▸ DIRECTIONS FOR THIS TASK
Restate the entire listing word for word.

===== DATA PROVIDED

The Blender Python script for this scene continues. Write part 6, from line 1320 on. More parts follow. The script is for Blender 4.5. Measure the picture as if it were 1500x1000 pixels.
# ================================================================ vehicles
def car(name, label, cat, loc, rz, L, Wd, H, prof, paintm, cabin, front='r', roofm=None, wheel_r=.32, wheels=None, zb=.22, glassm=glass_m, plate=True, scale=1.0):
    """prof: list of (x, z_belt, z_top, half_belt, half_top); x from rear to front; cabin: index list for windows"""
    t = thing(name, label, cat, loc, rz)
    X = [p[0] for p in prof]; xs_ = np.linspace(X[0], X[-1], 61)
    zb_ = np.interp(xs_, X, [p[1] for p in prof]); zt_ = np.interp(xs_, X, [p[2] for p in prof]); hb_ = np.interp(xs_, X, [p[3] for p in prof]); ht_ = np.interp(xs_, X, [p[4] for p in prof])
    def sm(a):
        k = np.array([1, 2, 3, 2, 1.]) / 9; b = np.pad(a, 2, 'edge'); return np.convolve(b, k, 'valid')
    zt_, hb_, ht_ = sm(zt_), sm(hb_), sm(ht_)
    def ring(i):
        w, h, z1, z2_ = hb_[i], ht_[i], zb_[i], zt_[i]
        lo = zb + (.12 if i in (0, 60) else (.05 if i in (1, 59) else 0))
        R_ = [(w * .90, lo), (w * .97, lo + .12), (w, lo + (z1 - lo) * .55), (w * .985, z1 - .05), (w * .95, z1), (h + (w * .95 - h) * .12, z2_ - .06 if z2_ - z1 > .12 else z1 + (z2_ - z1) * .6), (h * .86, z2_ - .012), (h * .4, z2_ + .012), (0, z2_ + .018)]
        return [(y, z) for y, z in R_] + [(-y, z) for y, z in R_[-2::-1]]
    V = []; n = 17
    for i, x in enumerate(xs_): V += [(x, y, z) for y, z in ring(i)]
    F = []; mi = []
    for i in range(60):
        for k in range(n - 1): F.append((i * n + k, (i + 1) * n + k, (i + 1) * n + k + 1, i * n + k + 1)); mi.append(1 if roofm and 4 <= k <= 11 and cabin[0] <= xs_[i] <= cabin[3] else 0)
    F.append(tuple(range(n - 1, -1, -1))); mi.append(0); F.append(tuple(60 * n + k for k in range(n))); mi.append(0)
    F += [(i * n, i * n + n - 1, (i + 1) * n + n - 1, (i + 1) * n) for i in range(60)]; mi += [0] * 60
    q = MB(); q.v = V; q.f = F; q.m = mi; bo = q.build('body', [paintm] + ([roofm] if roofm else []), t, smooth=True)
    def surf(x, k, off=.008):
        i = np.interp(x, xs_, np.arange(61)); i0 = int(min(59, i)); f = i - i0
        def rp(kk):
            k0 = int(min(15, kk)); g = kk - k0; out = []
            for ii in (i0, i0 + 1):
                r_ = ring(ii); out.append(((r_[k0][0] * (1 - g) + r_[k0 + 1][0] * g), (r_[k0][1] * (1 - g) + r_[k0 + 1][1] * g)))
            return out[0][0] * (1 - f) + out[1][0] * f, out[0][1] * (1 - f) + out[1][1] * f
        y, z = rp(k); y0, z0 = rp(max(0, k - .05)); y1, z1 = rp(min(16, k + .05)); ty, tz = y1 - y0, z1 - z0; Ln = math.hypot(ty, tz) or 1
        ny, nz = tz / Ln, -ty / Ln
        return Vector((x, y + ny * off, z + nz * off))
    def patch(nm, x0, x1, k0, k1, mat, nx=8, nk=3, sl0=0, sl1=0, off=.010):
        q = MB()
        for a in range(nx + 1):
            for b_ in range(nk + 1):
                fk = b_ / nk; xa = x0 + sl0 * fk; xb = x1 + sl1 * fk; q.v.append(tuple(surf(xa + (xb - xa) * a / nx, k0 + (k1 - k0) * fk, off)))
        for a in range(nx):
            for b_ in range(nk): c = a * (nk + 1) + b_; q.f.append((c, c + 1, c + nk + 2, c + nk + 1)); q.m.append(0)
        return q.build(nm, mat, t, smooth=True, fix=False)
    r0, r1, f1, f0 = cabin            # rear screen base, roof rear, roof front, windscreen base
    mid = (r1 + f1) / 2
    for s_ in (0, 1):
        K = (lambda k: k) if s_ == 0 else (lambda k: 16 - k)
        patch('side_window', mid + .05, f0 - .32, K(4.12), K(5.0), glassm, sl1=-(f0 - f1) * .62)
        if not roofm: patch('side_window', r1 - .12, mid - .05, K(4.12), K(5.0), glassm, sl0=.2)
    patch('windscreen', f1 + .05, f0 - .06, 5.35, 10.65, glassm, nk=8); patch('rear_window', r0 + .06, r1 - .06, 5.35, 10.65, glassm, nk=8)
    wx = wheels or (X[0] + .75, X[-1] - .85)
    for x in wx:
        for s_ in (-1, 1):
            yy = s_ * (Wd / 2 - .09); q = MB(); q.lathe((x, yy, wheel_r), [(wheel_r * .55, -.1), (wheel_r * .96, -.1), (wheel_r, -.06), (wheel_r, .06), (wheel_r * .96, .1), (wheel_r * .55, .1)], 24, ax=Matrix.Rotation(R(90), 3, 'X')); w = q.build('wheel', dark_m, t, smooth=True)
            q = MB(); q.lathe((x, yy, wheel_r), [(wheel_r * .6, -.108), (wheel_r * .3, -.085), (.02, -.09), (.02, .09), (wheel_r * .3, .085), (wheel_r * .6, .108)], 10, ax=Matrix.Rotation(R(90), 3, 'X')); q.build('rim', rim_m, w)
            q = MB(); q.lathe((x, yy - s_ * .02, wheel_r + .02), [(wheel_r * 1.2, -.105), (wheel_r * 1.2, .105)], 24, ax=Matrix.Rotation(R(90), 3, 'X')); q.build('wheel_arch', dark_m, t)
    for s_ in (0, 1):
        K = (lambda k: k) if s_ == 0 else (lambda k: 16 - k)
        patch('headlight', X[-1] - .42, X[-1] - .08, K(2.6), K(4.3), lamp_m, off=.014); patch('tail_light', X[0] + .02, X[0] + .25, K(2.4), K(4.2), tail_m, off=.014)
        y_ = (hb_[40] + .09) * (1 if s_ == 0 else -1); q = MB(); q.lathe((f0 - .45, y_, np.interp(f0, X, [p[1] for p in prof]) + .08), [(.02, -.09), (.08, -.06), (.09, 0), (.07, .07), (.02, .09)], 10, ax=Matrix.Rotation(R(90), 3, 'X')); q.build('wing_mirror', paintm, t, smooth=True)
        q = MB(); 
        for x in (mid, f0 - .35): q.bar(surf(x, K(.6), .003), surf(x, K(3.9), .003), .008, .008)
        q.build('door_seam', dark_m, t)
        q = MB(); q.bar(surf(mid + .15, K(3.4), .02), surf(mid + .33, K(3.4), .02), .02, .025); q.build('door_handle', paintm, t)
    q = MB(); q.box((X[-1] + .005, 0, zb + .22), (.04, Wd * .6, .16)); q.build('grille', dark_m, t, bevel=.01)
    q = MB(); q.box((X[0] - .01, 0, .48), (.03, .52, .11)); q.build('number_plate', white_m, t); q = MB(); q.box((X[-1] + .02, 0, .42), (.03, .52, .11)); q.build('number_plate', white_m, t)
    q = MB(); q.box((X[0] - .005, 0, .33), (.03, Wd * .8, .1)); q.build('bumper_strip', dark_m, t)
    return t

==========

▸ EXERCISE OUTPUT
The Blender Python script for this scene continues. Write part 6, from line 1320 on. More parts follow. The script is for Blender 4.5. Measure the picture as if it were 1500x1000 pixels.
# ================================================================ vehicles
def car(name, label, cat, loc, rz, L, Wd, H, prof, paintm, cabin, front='r', roofm=None, wheel_r=.32, wheels=None, zb=.22, glassm=glass_m, plate=True, scale=1.0):
    """prof: list of (x, z_belt, z_top, half_belt, half_top); x from rear to front; cabin: index list for windows"""
    t = thing(name, label, cat, loc, rz)
    X = [p[0] for p in prof]; xs_ = np.linspace(X[0], X[-1], 61)
    zb_ = np.interp(xs_, X, [p[1] for p in prof]); zt_ = np.interp(xs_, X, [p[2] for p in prof]); hb_ = np.interp(xs_, X, [p[3] for p in prof]); ht_ = np.interp(xs_, X, [p[4] for p in prof])
    def sm(a):
        k = np.array([1, 2, 3, 2, 1.]) / 9; b = np.pad(a, 2, 'edge'); return np.convolve(b, k, 'valid')
    zt_, hb_, ht_ = sm(zt_), sm(hb_), sm(ht_)
    def ring(i):
        w, h, z1, z2_ = hb_[i], ht_[i], zb_[i], zt_[i]
        lo = zb + (.12 if i in (0, 60) else (.05 if i in (1, 59) else 0))
        R_ = [(w * .90, lo), (w * .97, lo + .12), (w, lo + (z1 - lo) * .55), (w * .985, z1 - .05), (w * .95, z1), (h + (w * .95 - h) * .12, z2_ - .06 if z2_ - z1 > .12 else z1 + (z2_ - z1) * .6), (h * .86, z2_ - .012), (h * .4, z2_ + .012), (0, z2_ + .018)]
        return [(y, z) for y, z in R_] + [(-y, z) for y, z in R_[-2::-1]]
    V = []; n = 17
    for i, x in enumerate(xs_): V += [(x, y, z) for y, z in ring(i)]
    F = []; mi = []
    for i in range(60):
        for k in range(n - 1): F.append((i * n + k, (i + 1) * n + k, (i + 1) * n + k + 1, i * n + k + 1)); mi.append(1 if roofm and 4 <= k <= 11 and cabin[0] <= xs_[i] <= cabin[3] else 0)
    F.append(tuple(range(n - 1, -1, -1))); mi.append(0); F.append(tuple(60 * n + k for k in range(n))); mi.append(0)
    F += [(i * n, i * n + n - 1, (i + 1) * n + n - 1, (i + 1) * n) for i in range(60)]; mi += [0] * 60
    q = MB(); q.v = V; q.f = F; q.m = mi; bo = q.build('body', [paintm] + ([roofm] if roofm else []), t, smooth=True)
    def surf(x, k, off=.008):
        i = np.interp(x, xs_, np.arange(61)); i0 = int(min(59, i)); f = i - i0
        def rp(kk):
            k0 = int(min(15, kk)); g = kk - k0; out = []
            for ii in (i0, i0 + 1):
                r_ = ring(ii); out.append(((r_[k0][0] * (1 - g) + r_[k0 + 1][0] * g), (r_[k0][1] * (1 - g) + r_[k0 + 1][1] * g)))
            return out[0][0] * (1 - f) + out[1][0] * f, out[0][1] * (1 - f) + out[1][1] * f
        y, z = rp(k); y0, z0 = rp(max(0, k - .05)); y1, z1 = rp(min(16, k + .05)); ty, tz = y1 - y0, z1 - z0; Ln = math.hypot(ty, tz) or 1
        ny, nz = tz / Ln, -ty / Ln
        return Vector((x, y + ny * off, z + nz * off))
    def patch(nm, x0, x1, k0, k1, mat, nx=8, nk=3, sl0=0, sl1=0, off=.010):
        q = MB()
        for a in range(nx + 1):
            for b_ in range(nk + 1):
                fk = b_ / nk; xa = x0 + sl0 * fk; xb = x1 + sl1 * fk; q.v.append(tuple(surf(xa + (xb - xa) * a / nx, k0 + (k1 - k0) * fk, off)))
        for a in range(nx):
            for b_ in range(nk): c = a * (nk + 1) + b_; q.f.append((c, c + 1, c + nk + 2, c + nk + 1)); q.m.append(0)
        return q.build(nm, mat, t, smooth=True, fix=False)
    r0, r1, f1, f0 = cabin            # rear screen base, roof rear, roof front, windscreen base
    mid = (r1 + f1) / 2
    for s_ in (0, 1):
        K = (lambda k: k) if s_ == 0 else (lambda k: 16 - k)
        patch('side_window', mid + .05, f0 - .32, K(4.12), K(5.0), glassm, sl1=-(f0 - f1) * .62)
        if not roofm: patch('side_window', r1 - .12, mid - .05, K(4.12), K(5.0), glassm, sl0=.2)
    patch('windscreen', f1 + .05, f0 - .06, 5.35, 10.65, glassm, nk=8); patch('rear_window', r0 + .06, r1 - .06, 5.35, 10.65, glassm, nk=8)
    wx = wheels or (X[0] + .75, X[-1] - .85)
    for x in wx:
        for s_ in (-1, 1):
            yy = s_ * (Wd / 2 - .09); q = MB(); q.lathe((x, yy, wheel_r), [(wheel_r * .55, -.1), (wheel_r * .96, -.1), (wheel_r, -.06), (wheel_r, .06), (wheel_r * .96, .1), (wheel_r * .55, .1)], 24, ax=Matrix.Rotation(R(90), 3, 'X')); w = q.build('wheel', dark_m, t, smooth=True)
            q = MB(); q.lathe((x, yy, wheel_r), [(wheel_r * .6, -.108), (wheel_r * .3, -.085), (.02, -.09), (.02, .09), (wheel_r * .3, .085), (wheel_r * .6, .108)], 10, ax=Matrix.Rotation(R(90), 3, 'X')); q.build('rim', rim_m, w)
            q = MB(); q.lathe((x, yy - s_ * .02, wheel_r + .02), [(wheel_r * 1.2, -.105), (wheel_r * 1.2, .105)], 24, ax=Matrix.Rotation(R(90), 3, 'X')); q.build('wheel_arch', dark_m, t)
    for s_ in (0, 1):
        K = (lambda k: k) if s_ == 0 else (lambda k: 16 - k)
        patch('headlight', X[-1] - .42, X[-1] - .08, K(2.6), K(4.3), lamp_m, off=.014); patch('tail_light', X[0] + .02, X[0] + .25, K(2.4), K(4.2), tail_m, off=.014)
        y_ = (hb_[40] + .09) * (1 if s_ == 0 else -1); q = MB(); q.lathe((f0 - .45, y_, np.interp(f0, X, [p[1] for p in prof]) + .08), [(.02, -.09), (.08, -.06), (.09, 0), (.07, .07), (.02, .09)], 10, ax=Matrix.Rotation(R(90), 3, 'X')); q.build('wing_mirror', paintm, t, smooth=True)
        q = MB(); 
        for x in (mid, f0 - .35): q.bar(surf(x, K(.6), .003), surf(x, K(3.9), .003), .008, .008)
        q.build('door_seam', dark_m, t)
        q = MB(); q.bar(surf(mid + .15, K(3.4), .02), surf(mid + .33, K(3.4), .02), .02, .025); q.build('door_handle', paintm, t)
    q = MB(); q.box((X[-1] + .005, 0, zb + .22), (.04, Wd * .6, .16)); q.build('grille', dark_m, t, bevel=.01)
    q = MB(); q.box((X[0] - .01, 0, .48), (.03, .52, .11)); q.build('number_plate', white_m, t); q = MB(); q.box((X[-1] + .02, 0, .42), (.03, .52, .11)); q.build('number_plate', white_m, t)
    q = MB(); q.box((X[0] - .005, 0, .33), (.03, Wd * .8, .1)); q.build('bumper_strip', dark_m, t)
    return t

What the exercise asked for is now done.